Of om een hedendaags voorbeeld te geven: mijn ouders hebben in de oorlog de Hongerwinter overleefd door voedselpakketten, en daarom steun ik vandaag de voedselbank. Of: ik werd vroeger gepest op school omdat ik rood haar had maar één klasgenoot kwam voor mij op, en daarom probeer ik hetzelfde te doen en verzet ik mij elke dag tegen discriminatie.

Of: het ging een tijd niet goed met mij, en toen heb ik gemerkt wat goede vrienden waard zijn, en daarom zoek ik nu die vriend van mij op die in de put zit – ook al word ik af en toe moe van dat geklaag – maar ik weet hoe goed het hem doet als hij zich wel gezien weet.
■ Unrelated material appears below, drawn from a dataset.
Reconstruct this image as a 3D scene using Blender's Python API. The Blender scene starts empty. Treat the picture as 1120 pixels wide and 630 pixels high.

‘Heb je wel genoeg feest gevierd in je leven?’ Nou, geen feest in de zin van party en evenement. Maar het feest van de nabijheid en de vriendschap, het feest van hoe ieder tot zichzelf komt wanneer we elkaar ruimte geven, het feest van herkenning omdat we allemaal bijzonder zijn, op dat feest mogen we ons allemaal thuis voelen. Dat feest vieren we nooit genoeg. Maar we worden er elke dag toe uitgenodigd.

Ik hoop dat het ons (regelmatig) lukt deze uitnodiging ook aan te nemen, hier in Haarlem en daaromheen.